WHAT IS NEEDED: Output all of the data below exactly as given.
-- BEGIN SUPPLIED DATA --
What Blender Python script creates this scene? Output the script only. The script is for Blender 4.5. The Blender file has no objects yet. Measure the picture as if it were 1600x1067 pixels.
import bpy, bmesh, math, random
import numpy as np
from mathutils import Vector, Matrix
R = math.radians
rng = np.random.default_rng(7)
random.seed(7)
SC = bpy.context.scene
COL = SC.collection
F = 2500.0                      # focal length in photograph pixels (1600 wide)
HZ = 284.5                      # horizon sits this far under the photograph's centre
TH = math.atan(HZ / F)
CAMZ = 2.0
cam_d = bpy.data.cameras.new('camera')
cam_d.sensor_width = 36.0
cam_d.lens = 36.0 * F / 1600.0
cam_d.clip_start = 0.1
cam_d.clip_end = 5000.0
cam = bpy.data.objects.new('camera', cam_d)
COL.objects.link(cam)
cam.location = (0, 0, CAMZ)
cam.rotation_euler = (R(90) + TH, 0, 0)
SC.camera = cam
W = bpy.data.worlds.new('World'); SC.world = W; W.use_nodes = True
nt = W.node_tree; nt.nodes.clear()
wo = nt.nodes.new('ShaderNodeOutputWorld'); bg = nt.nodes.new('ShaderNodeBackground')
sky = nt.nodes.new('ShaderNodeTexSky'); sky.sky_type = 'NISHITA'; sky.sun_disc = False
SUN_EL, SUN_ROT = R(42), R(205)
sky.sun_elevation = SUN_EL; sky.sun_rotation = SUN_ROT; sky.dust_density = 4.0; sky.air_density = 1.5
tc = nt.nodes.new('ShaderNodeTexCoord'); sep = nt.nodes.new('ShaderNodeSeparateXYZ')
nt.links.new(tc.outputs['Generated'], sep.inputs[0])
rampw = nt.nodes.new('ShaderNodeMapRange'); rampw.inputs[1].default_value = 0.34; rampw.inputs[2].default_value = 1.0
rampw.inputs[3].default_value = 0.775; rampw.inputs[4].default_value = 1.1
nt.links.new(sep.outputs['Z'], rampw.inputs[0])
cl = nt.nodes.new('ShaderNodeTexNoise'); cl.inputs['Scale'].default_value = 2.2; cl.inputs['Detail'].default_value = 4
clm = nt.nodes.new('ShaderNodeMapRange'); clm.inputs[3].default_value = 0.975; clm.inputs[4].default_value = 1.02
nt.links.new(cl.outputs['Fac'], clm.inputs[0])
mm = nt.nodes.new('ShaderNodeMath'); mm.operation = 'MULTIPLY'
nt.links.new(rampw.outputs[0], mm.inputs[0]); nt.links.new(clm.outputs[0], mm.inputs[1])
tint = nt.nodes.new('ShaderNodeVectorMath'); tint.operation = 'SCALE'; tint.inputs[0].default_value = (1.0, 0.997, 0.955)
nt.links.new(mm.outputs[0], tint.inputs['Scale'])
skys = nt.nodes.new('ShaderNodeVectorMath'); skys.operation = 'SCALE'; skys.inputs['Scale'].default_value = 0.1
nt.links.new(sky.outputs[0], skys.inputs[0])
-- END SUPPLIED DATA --
FULL RESPONSE:
What Blender Python script creates this scene? Output the script only. The script is for Blender 4.5. The Blender file has no objects yet. Measure the picture as if it were 1600x1067 pixels.
import bpy, bmesh, math, random
import numpy as np
from mathutils import Vector, Matrix
R = math.radians
rng = np.random.default_rng(7)
random.seed(7)
SC = bpy.context.scene
COL = SC.collection
F = 2500.0                      # focal length in photograph pixels (1600 wide)
HZ = 284.5                      # horizon sits this far under the photograph's centre
TH = math.atan(HZ / F)
CAMZ = 2.0
cam_d = bpy.data.cameras.new('camera')
cam_d.sensor_width = 36.0
cam_d.lens = 36.0 * F / 1600.0
cam_d.clip_start = 0.1
cam_d.clip_end = 5000.0
cam = bpy.data.objects.new('camera', cam_d)
COL.objects.link(cam)
cam.location = (0, 0, CAMZ)
cam.rotation_euler = (R(90) + TH, 0, 0)
SC.camera = cam
W = bpy.data.worlds.new('World'); SC.world = W; W.use_nodes = True
nt = W.node_tree; nt.nodes.clear()
wo = nt.nodes.new('ShaderNodeOutputWorld'); bg = nt.nodes.new('ShaderNodeBackground')
sky = nt.nodes.new('ShaderNodeTexSky'); sky.sky_type = 'NISHITA'; sky.sun_disc = False
SUN_EL, SUN_ROT = R(42), R(205)
sky.sun_elevation = SUN_EL; sky.sun_rotation = SUN_ROT; sky.dust_density = 4.0; sky.air_density = 1.5
tc = nt.nodes.new('ShaderNodeTexCoord'); sep = nt.nodes.new('ShaderNodeSeparateXYZ')
nt.links.new(tc.outputs['Generated'], sep.inputs[0])
rampw = nt.nodes.new('ShaderNodeMapRange'); rampw.inputs[1].default_value = 0.34; rampw.inputs[2].default_value = 1.0
rampw.inputs[3].default_value = 0.775; rampw.inputs[4].default_value = 1.1
nt.links.new(sep.outputs['Z'], rampw.inputs[0])
cl = nt.nodes.new('ShaderNodeTexNoise'); cl.inputs['Scale'].default_value = 2.2; cl.inputs['Detail'].default_value = 4
clm = nt.nodes.new('ShaderNodeMapRange'); clm.inputs[3].default_value = 0.975; clm.inputs[4].default_value = 1.02
nt.links.new(cl.outputs['Fac'], clm.inputs[0])
mm = nt.nodes.new('ShaderNodeMath'); mm.operation = 'MULTIPLY'
nt.links.new(rampw.outputs[0], mm.inputs[0]); nt.links.new(clm.outputs[0], mm.inputs[1])
tint = nt.nodes.new('ShaderNodeVectorMath'); tint.operation = 'SCALE'; tint.inputs[0].default_value = (1.0, 0.997, 0.955)
nt.links.new(mm.outputs[0], tint.inputs['Scale'])
skys = nt.nodes.new('ShaderNodeVectorMath'); skys.operation = 'SCALE'; skys.inputs['Scale'].default_value = 0.1
nt.links.new(sky.outputs[0], skys.inputs[0])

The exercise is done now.